Mack Hall
Mhall46184@aol.com
Cleopatra in Rome
In 46 B.C. Cleopatra and her entourage of sycophants and slaves journeyed to Rome to make obeisance to the new dominant world power and to claim a husband. Cleo had given birth to Julius’ son, but Julius went back to Rome to arrange things so he could be acclaimed king. He had a wife in Rome, Calpurnia, and Cal probably wasn’t really happy about sharing her husband with a Macedonian-Egyptian love-goddess, even for state reasons. Women are like that.
Cleopatra co-ruled with her little brother, who was also her husband. The Ptolemys were like that. She later had him murdered. The Ptolemys were like that. Indeed, Cleopatra had any number of her family murdered. Yes, the Ptolemys were like that. Ptolemy family reunions must have resembled Bagdad on one of its more festive evenings.
Meanwhile, back in the Senate, Cassius, Brutus, and other republicans did the Gensu thing to Julius, and so Cleo fled home to Egypt, where later she lived in domestic bliss for a while with Julius’ old pal Marc.
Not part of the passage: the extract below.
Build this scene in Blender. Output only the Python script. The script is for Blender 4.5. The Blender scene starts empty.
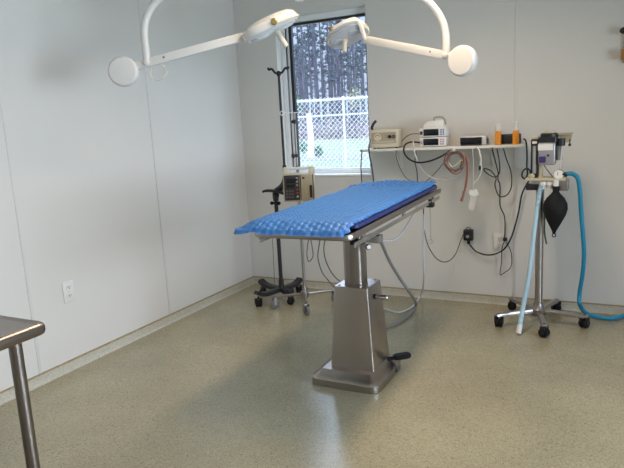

20th Century Fox’s 1963 film Cleopatra featured as its centerpiece Cleo’s entry into Rome with gazillions of slaves pulling the royal float in the form of a sphinx. Aboard were negligee-sort-of-clad girls adoring the putative incarnation of Isis, and servants and fan-wavers and security guards and lots of other of her folks putting on the Anubis for the Roman crowd. Cleo awed the Romans (but not Julius’s wife) with exotic displays, exotic dancers, and exotic animals, and her exotic self. This film scene alone was so expensive that it nearly put Fox into bankruptcy. Fox was financed by investors, however; the real thing over 2,000 years ago was financed by starving Egyptians suffering economic collapse and civil unrest back along the Nile.
Happily, in our more democratic time our elected leaders modestly regard themselves as mere mortals, equals among their fellow citizens. Our elected American leaders would never give offense to another nation by bringing along such a huge field-force that the trip would appear to be a colonial expedition among barbaric peoples in the shadows of the Hindu Kush rather than a state visit to a great and prosperous nation. Our leaders would never take the taxes of hard-working fellow-citizens in order to provide themselves and their retinues grotesquely expensive flying barges. Our leaders would never surround themselves with a Praetorian Guard for fear of their own fellow-citizens. Our of-the-people leaders, certainly our Congress, would never even dream of, say, appropriating military aircraft for the privileged use of themselves and their families.
No, no American would ever play the Romanov, the Ptolemy, or the Hohenzollern (say that five times really quickly).
As Alexander Hamilton said during a debate, “Here, sir, the people govern.” And, by cracky, he was right.